Under her tenure, several sectors of the economy including banking and insurance were nationalized.


She also introduced the Land Reform Act of No. 01 in 1971, which placed a limit of twenty hectares on privately owned land, and the ​​Land Reform (Amendment) Act that nationalized plantations and farms that were publicly owned.


The ultimate aim of her policy was to increase equity between the country’s less-off, landless peasants, and the rich elite that grasped its control over the country with an iron fist.


However, in 1973, plagued by the effects of the oil crisis, the economy of Sri Lanka began a steady decline. She began a period of austerity to wean the country from the constant stream of foreign aid, assistance, and loans.
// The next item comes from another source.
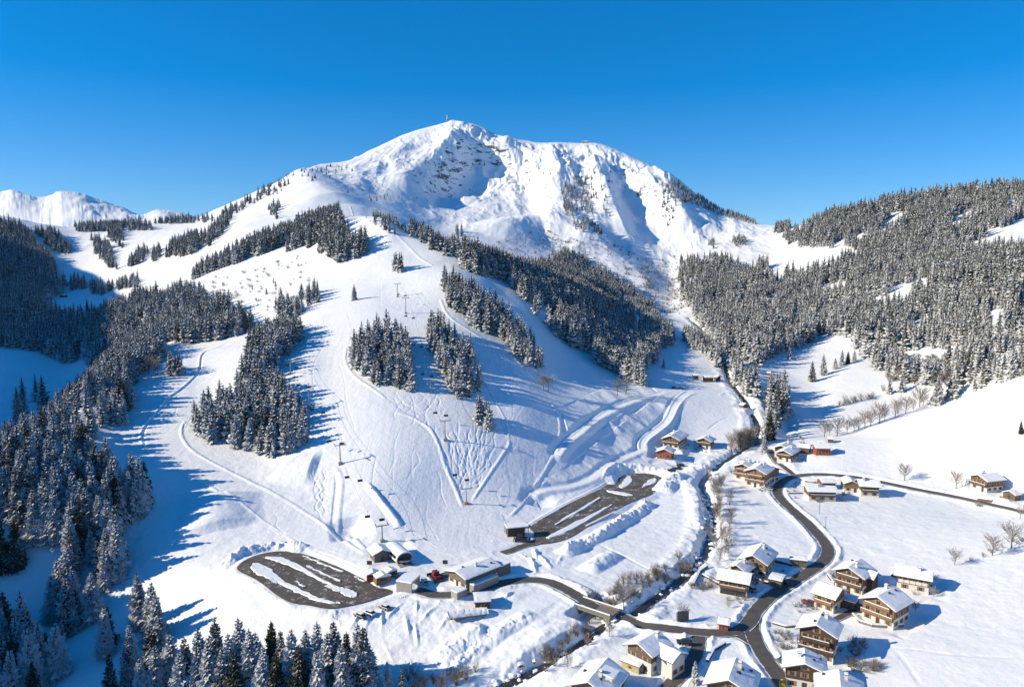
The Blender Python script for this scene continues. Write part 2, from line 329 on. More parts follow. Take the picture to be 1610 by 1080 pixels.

In 1975, International Women’s Year, Bandaranaike created a council to focus on women's issues, which would later become the Ministry of Women and Child Affairs.


She appointed the first woman to serve in the Sri Lankan Cabinet, Siva Obeyesekere, first as First State Secretary for Health and later as Minister of Health, and she was honored at the UN World Conference on Women in 1975. 


Yet, after marginalizing the greatest Tamilian majority in Sri Lanka through her support of Buddhism, the Sri Lanka parliament stripped Bandaranaike of her political rights and banned her from running for office in the future in 1980.


By 1986, she had been pardoned, but had lost her party’s support entirely. Her children were left to continue her legacy. Her son, Anura P.S.D. Bandaranaike, became a member of parliament in 1977 and rose to become the leader of the SLFP’s new right-wing, conservative section by 1984. Her daughter and favored child,  Chandrika Bandaranaike Kumaratunga held more left wing views and discouraged Anura Bandaranaike from the SLFP and towards that opposing party, the United National Party (UNP).


 

Sirimavo Bandaranaike has paved the way for all future women of power, from Mary Robinson, former President of Ireland, to Kamala Harris, our own Vice President.


She was the path forward that the world had looked for.


Oftentimes, as residents of the United States, we forget the progressivity that other countries have maintained, and how far we have to travel before getting there. Countries have had years upon years of leadership by women, but it seems almost impossible in the boundaries of the US, a notion of optimism that we are decades from reaching.


Nonetheless, Sirimavo Bandaranaike remains the beacon of hope whose message will one day lead the world into equitable leadership and powerful policy.